MP warns on bet limit for bookies' machines

Click to follow
The Independent Online

Dramatically reducing the maximum bet gamblers can place on a single spin of high-stake, casino-style machines would result in a "murky" compromise with the big five bookmakers, a campaigning MP has argued.

Graham Jones has been Labour's most vocal MP on tackling the ill-effects of high-speed fixed-odds betting terminals, but said he was "not convinced" by the Campaign for Fairer Gambling's solution of capping stakes at £2.

Currently, punters can lose up to £300 a minute on the machines. He added he was "not quite on the same page" as the campaign, even though he was hosting the Parliamentary launch of the group's latest research yesterday.

Campaign consultant Adrian Parkinson insisted that the cap is the only way of reducing the harmful effects of the touchscreen machines, dubbed the "crack cocaine of gambling". The latest report claims that more than £1.6bn was lost on FOBTs in the UK last year, with typical gamblers in areas of particularly acute deprivation like Liverpool and Middlesbrough losing around £1,400 each.

However, Mr Jones said that focusing on the amount wagered would simply lead to "elongated" negotiations with the bookmakers, such as William Hill and Ladbrokes, that so dominate the market over a mere number.

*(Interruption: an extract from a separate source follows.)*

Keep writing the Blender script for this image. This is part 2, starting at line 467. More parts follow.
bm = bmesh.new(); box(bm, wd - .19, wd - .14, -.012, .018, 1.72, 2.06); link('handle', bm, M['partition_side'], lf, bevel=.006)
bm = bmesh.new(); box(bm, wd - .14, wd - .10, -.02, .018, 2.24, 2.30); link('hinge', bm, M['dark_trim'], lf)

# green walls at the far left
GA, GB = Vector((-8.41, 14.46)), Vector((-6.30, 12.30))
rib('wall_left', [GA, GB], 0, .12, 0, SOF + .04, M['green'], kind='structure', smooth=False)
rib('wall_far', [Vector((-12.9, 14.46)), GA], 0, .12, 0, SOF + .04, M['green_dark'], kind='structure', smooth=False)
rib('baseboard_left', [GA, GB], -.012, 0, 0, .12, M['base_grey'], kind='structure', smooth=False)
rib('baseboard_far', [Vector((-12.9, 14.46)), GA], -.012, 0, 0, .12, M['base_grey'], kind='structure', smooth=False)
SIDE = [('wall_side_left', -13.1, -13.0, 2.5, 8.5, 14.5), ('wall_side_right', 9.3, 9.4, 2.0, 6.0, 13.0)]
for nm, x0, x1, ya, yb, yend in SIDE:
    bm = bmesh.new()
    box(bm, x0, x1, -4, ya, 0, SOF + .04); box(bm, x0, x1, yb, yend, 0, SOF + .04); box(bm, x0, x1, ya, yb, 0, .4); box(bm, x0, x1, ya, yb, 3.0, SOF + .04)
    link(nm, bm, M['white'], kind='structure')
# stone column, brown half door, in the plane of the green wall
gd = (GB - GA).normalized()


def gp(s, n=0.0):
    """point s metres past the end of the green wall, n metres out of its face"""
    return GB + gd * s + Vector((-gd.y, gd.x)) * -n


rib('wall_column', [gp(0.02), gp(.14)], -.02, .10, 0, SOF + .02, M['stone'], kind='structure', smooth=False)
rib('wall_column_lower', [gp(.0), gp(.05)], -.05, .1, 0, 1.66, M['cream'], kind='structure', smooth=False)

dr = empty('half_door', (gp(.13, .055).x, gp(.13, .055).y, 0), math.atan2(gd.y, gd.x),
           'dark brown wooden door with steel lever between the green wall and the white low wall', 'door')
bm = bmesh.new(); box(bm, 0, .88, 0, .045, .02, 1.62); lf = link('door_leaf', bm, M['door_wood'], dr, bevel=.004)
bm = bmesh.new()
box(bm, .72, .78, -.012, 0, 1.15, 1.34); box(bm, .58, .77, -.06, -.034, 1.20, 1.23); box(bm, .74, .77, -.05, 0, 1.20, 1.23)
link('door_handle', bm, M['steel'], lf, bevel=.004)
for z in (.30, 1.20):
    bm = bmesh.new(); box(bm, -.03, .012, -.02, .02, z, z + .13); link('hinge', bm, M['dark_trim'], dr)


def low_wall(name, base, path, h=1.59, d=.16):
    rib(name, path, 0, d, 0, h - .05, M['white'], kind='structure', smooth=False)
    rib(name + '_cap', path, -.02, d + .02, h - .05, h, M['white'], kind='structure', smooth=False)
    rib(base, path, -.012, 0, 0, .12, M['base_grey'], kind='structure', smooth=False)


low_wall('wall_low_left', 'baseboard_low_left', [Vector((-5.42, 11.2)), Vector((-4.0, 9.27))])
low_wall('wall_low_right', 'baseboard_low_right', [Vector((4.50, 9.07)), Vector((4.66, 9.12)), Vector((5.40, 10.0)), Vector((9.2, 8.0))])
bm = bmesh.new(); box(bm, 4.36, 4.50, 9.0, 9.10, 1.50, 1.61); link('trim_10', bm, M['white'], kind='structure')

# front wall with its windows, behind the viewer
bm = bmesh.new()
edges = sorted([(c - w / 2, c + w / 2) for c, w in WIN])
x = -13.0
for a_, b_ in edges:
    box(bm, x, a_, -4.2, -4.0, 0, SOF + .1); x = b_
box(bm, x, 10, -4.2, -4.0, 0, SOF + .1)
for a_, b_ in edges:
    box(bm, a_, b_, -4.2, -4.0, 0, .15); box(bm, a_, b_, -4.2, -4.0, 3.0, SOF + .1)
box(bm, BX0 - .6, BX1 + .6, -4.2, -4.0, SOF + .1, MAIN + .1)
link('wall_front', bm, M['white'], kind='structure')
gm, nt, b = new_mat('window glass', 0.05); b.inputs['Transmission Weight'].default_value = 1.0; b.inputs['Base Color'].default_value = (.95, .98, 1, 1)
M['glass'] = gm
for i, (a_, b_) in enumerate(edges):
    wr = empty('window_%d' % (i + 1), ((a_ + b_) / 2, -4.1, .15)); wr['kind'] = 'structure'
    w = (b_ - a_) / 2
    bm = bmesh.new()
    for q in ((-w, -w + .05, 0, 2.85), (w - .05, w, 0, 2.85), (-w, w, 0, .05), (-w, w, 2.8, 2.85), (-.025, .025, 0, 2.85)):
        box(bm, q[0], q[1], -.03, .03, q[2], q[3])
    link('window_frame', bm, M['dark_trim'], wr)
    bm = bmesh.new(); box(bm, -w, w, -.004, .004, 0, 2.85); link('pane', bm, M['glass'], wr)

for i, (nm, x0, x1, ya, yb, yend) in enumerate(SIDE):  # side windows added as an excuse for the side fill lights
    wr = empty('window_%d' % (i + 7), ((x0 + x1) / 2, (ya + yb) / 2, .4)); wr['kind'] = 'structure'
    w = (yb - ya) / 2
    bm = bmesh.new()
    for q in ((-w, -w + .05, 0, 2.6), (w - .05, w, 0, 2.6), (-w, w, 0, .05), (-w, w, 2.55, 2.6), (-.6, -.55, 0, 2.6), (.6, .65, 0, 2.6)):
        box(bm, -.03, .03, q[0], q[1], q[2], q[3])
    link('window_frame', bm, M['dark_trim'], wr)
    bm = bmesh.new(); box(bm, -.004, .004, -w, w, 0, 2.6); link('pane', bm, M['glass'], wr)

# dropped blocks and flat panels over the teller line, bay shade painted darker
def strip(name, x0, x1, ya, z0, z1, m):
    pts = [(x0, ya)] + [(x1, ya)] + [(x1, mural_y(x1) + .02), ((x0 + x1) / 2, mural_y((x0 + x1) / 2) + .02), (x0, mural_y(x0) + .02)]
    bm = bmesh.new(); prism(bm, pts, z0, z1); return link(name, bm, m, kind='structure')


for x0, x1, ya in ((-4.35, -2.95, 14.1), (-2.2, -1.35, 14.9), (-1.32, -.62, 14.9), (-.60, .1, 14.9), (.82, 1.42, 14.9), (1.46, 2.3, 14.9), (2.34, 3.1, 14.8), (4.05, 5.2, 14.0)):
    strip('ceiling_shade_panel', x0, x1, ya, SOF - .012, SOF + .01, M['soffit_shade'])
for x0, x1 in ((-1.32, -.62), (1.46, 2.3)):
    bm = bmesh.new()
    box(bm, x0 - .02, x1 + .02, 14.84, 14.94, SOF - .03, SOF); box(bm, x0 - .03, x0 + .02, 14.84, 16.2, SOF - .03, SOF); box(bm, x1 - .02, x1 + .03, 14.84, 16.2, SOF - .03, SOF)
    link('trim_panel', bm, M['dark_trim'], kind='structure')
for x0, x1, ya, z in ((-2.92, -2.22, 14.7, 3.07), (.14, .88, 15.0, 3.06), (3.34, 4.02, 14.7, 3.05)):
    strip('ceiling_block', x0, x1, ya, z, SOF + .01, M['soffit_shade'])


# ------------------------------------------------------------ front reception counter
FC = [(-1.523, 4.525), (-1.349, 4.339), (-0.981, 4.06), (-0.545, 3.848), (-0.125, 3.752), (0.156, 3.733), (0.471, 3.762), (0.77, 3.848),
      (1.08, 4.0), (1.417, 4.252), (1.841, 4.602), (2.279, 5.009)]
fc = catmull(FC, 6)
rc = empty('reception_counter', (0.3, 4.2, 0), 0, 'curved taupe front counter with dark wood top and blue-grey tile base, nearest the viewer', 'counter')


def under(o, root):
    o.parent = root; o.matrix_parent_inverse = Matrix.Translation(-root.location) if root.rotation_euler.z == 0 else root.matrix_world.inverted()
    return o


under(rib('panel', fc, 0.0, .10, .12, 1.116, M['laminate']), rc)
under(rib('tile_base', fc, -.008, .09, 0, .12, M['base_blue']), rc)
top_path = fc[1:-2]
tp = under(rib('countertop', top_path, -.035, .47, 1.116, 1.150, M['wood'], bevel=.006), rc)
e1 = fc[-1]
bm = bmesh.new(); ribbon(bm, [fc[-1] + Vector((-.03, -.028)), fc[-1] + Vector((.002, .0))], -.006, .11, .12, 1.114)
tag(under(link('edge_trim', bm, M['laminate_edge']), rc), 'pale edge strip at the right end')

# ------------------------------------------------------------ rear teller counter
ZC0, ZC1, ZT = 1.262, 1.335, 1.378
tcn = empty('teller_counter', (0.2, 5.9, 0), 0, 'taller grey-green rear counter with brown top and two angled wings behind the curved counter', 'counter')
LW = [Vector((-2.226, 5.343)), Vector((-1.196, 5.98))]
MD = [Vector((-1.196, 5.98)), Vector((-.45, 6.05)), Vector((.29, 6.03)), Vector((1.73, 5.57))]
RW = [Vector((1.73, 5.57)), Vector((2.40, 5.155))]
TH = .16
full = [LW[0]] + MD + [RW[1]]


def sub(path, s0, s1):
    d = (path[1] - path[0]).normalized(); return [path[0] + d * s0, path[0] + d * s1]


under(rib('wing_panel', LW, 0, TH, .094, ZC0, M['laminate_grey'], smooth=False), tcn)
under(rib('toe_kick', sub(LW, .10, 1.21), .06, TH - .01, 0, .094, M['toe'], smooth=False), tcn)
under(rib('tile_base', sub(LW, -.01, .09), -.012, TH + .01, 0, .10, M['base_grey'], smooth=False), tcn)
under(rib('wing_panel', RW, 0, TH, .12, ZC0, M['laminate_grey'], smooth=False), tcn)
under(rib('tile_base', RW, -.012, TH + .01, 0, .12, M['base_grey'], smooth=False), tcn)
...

Ultimately, time would be wasted on reaching a compromise between the £2 proposal and the £100 that players can gamble every 20 seconds. This would distract the focus from the central issue of addiction, the Labour MP for Hyndburn in Lancashire argued.

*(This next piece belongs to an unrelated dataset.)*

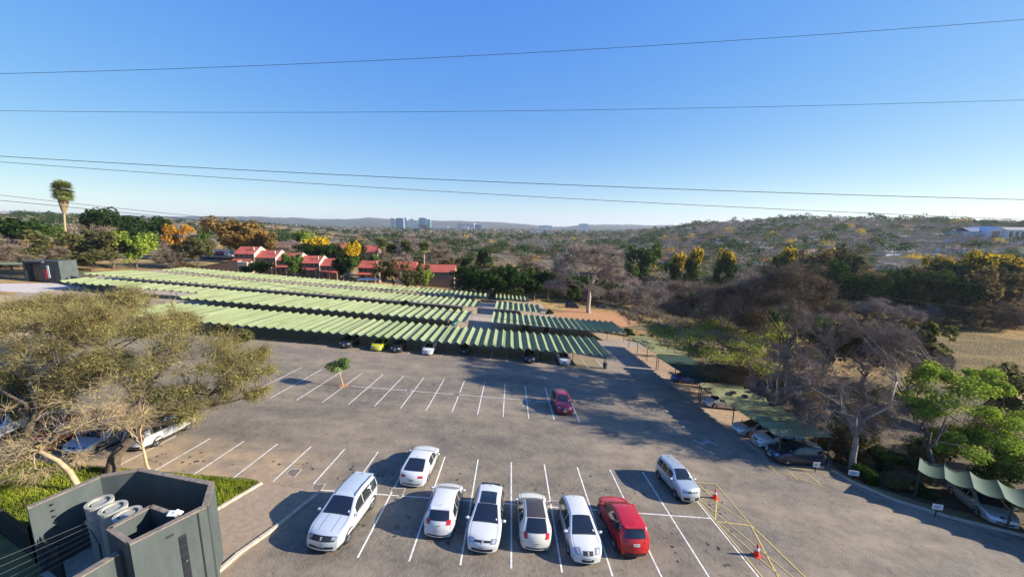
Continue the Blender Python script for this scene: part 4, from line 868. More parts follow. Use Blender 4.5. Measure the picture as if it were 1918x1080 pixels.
acacia('flat topped thorn tree with yellow green top beside the dark shade roof', 31.0, 44, [(1290, 632, 43, 3.4, .9), (1370, 632, 44, 3.6, 1.), (1440, 645, 45, 3.4, 1.), (1330, 665, 41, 3., .9), (1410, 670, 42, 3.2, 1.), (1250, 618, 46, 2.6, .8), (1340, 612, 48, 3.4, .9), (1430, 618, 48, 3.4, .9)], 31, L['fresh'], 17000, 14000, m_twigb, tw=(.8, .028))
acacia('flat topped thorn tree behind the yellow green one, mostly bare', 36.0, 48, [(1400, 625, 50, 3.6, 1.), (1460, 640, 49, 3., 1.), (1330, 610, 52, 3.6, .9), (1480, 660, 46, 3., 1.)], 36, L['olive'], 6000, 9000, m_twigb, tw=(.8, .028))
acacia('flat bare thorn tree with grey brown twigs behind the yellow topped one', 30.5, 49, [(1290, 545, 51, 3.8, 1.4), (1350, 548, 50, 3.8, 1.5), (1410, 562, 49, 3.4, 1.4), (1340, 580, 48, 3.6, 1.2), (1270, 578, 51, 3., 1.), (1400, 595, 47, 3., 1.)], 32, None, 0, 20000, m_twigb, r0=.28, tw=(.85, .03), N=(10, 90, 500), fork=(.3, .2, 5.5))
acacia('flat crowned bare thorn tree with pale trunk right of the red soil bed', 40, 98, [(1190, 562, 96, 6, 2.0), (1150, 550, 98, 5, 1.6), (1220, 555, 98, 5, 2.), (1200, 580, 92, 5, 1.4)], 38, None, 0, 14000, m_twigb, r0=.4, tw=(1.3, .05), N=(10, 90, 300), bark=m_barkp)
acacia('tall dark brown bare tree rising over the umbrella trees', 34, 44, [(1470, 520, 45, 3., 1.8), (1425, 535, 45, 2.8, 1.8), (1515, 535, 44, 3., 2.), (1410, 555, 44, 2.4, 1.4), (1540, 565, 43, 2.4, 1.6), (1475, 560, 42, 3.2, 1.8)], 39, L['brown'], 2500, 20000, m_twigb, r0=.3, tw=(.8, .028), N=(10, 90, 600), fork=(.3, .2, 7.))
acacia('spreading bare thorn tree above the farthest drive side roof', 33, 66, [(1240, 618, 64, 3.2, 1.1), (1275, 605, 66, 4, 1.2), (1200, 590, 72, 3.4, 1.)], 34, L['tan'], 2500, 8000, m_twigb, tw=(.9, .03))
acacia('low dark thorn tree beside the olive shade roof', 31.5, 43.5, [(1375, 700, 44, 2.6, 1.1), (1400, 680, 45, 3., 1.2), (1340, 690, 46, 2.4, 1.)], 33, L['tan'], 1500, 8000, m_twigb, tw=(.8, .022))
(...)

In a speech last year, Labour leader Ed Miliband said he would give councils the power to ban FOBTs from their high streets. Mr Jones said: "It's better to have zones [banning] FOBTs than long, drawn-out debates on whether the bets should be £20, £30, £10 or £2 – I can see that being a murky debate potentially."

The Coalition is examining a code of conduct proposed by the Association of British Bookmakers last week. This would let gamblers set their own limits on the amount of time and money they could lose on the machines, which have been lightly regulated but proved highly addictive.